## WHAT TO WORK ON
Write out, word for word, the first line of the data below and every line after it through the one containing "b.loops(rings, True, True, True);".

# # # # # # #

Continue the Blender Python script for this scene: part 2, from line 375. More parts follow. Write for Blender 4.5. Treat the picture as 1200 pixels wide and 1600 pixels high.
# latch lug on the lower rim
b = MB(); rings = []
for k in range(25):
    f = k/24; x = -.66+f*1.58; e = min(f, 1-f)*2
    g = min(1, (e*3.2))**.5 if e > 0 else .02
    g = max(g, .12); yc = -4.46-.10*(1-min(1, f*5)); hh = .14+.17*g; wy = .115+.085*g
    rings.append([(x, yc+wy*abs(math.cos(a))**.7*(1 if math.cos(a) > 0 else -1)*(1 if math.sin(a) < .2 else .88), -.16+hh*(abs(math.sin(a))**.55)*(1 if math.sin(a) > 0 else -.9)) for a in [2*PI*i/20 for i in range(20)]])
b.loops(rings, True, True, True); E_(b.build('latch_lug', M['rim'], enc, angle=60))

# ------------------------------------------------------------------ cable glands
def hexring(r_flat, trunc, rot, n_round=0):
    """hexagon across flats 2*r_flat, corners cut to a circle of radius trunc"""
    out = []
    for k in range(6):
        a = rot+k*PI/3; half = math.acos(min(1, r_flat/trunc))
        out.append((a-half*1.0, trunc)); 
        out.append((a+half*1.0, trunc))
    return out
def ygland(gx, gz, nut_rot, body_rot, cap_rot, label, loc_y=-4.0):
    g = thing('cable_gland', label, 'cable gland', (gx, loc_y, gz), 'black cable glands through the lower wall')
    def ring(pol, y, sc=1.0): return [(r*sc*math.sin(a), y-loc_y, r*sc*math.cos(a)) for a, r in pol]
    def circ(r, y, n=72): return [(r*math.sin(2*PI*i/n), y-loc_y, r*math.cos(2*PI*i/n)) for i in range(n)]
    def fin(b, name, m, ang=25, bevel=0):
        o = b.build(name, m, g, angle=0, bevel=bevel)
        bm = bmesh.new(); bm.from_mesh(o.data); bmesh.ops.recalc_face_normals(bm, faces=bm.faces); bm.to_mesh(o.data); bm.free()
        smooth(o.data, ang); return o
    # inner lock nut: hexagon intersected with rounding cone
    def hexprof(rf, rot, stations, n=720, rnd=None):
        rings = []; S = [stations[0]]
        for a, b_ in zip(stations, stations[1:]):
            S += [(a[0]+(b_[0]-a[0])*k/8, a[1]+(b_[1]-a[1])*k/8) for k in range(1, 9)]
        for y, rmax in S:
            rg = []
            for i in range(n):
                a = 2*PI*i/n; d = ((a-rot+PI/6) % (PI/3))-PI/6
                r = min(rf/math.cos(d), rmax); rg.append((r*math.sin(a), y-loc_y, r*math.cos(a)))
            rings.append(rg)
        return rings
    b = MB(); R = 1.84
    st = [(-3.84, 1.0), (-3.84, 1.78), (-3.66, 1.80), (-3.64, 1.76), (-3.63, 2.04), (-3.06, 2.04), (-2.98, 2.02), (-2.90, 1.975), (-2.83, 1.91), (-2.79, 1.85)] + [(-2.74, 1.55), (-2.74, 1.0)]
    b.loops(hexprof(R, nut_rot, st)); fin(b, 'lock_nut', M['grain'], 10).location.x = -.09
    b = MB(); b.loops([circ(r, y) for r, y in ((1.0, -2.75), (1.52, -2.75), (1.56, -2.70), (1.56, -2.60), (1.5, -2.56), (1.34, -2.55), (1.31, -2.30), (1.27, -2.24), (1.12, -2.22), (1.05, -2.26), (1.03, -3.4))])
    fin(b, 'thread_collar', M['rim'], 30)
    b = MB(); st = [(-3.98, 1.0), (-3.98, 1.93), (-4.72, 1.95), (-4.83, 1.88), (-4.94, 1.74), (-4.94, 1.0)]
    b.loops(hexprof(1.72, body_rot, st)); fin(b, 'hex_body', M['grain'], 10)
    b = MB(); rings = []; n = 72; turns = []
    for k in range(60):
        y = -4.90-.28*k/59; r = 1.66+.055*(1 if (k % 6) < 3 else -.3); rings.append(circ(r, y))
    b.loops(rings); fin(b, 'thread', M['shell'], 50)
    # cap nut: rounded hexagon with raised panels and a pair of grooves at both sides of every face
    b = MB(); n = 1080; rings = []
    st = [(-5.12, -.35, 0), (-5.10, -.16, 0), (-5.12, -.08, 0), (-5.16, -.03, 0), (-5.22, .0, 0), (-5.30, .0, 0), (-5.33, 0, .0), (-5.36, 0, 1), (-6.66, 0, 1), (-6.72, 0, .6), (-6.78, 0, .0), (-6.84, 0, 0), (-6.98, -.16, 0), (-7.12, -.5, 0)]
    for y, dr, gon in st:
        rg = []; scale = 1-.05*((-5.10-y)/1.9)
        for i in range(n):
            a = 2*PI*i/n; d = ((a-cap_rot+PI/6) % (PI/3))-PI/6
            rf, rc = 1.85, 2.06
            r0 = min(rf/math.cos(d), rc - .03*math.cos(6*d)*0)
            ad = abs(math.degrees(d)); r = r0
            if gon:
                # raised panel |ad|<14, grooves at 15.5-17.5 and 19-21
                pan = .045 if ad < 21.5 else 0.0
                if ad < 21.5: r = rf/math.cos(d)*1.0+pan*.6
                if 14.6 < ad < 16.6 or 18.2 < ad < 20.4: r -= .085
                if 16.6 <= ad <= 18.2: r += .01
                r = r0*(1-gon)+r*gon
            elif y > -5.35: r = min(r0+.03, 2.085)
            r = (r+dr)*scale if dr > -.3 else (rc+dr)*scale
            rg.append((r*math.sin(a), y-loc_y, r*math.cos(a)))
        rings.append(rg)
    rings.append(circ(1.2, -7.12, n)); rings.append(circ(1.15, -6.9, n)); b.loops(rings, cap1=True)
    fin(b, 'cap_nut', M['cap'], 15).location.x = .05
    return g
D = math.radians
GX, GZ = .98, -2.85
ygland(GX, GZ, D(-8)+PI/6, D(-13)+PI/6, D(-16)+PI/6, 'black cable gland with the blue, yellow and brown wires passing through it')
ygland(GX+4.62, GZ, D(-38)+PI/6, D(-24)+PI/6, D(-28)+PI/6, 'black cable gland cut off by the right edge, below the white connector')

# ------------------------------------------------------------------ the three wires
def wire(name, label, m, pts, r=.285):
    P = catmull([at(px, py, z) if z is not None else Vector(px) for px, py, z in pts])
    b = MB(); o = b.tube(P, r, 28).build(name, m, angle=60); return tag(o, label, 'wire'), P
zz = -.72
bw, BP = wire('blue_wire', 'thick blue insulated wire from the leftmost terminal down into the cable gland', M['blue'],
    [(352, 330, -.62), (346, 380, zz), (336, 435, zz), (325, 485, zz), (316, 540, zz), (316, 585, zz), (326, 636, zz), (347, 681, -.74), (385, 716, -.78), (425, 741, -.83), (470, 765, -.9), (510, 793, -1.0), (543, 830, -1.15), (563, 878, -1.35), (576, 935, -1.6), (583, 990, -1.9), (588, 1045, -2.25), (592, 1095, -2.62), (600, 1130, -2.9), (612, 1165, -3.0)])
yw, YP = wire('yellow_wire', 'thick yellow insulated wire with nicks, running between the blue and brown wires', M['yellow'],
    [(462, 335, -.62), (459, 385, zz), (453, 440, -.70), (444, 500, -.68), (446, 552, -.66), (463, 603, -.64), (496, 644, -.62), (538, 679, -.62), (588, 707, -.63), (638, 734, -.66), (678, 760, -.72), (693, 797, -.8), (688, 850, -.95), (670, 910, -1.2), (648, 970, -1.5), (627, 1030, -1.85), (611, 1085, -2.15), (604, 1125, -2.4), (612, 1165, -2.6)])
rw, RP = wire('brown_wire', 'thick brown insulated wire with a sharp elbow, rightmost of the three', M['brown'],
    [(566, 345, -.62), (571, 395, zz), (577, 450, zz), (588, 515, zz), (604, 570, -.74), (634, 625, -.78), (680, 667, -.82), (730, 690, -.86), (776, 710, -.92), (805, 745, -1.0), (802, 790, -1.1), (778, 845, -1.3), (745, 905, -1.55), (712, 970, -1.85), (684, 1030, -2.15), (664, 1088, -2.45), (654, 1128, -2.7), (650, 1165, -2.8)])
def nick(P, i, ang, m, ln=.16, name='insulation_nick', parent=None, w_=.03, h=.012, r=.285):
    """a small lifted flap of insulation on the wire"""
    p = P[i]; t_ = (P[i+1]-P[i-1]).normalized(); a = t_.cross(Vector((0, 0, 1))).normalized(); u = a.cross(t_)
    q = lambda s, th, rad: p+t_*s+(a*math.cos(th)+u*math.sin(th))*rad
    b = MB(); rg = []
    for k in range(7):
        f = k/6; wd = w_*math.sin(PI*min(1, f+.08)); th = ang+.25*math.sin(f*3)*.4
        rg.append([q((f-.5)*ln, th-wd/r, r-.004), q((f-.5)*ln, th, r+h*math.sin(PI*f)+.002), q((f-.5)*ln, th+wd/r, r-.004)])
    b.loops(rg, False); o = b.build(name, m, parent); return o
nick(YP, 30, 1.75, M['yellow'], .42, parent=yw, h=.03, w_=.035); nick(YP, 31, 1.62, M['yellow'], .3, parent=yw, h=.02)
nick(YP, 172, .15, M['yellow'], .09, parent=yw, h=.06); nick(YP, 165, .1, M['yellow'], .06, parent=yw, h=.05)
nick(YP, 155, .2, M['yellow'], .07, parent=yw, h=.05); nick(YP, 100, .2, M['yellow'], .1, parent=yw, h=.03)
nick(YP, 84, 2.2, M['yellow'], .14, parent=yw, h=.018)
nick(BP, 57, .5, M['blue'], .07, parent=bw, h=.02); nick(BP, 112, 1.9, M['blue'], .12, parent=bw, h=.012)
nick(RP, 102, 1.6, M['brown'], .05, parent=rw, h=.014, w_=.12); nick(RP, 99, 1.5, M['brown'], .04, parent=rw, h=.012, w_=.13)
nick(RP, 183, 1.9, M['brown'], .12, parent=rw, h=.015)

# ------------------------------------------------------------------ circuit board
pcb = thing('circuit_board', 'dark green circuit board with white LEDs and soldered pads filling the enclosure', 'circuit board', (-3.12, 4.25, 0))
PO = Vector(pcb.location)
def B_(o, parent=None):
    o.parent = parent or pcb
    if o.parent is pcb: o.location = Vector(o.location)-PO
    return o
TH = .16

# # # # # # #

## FINAL RESULT
Continue the Blender Python script for this scene: part 2, from line 375. More parts follow. Write for Blender 4.5. Treat the picture as 1200 pixels wide and 1600 pixels high.
# latch lug on the lower rim
b = MB(); rings = []
for k in range(25):
    f = k/24; x = -.66+f*1.58; e = min(f, 1-f)*2
    g = min(1, (e*3.2))**.5 if e > 0 else .02
    g = max(g, .12); yc = -4.46-.10*(1-min(1, f*5)); hh = .14+.17*g; wy = .115+.085*g
    rings.append([(x, yc+wy*abs(math.cos(a))**.7*(1 if math.cos(a) > 0 else -1)*(1 if math.sin(a) < .2 else .88), -.16+hh*(abs(math.sin(a))**.55)*(1 if math.sin(a) > 0 else -.9)) for a in [2*PI*i/20 for i in range(20)]])
b.loops(rings, True, True, True); E_(b.build('latch_lug', M['rim'], enc, angle=60))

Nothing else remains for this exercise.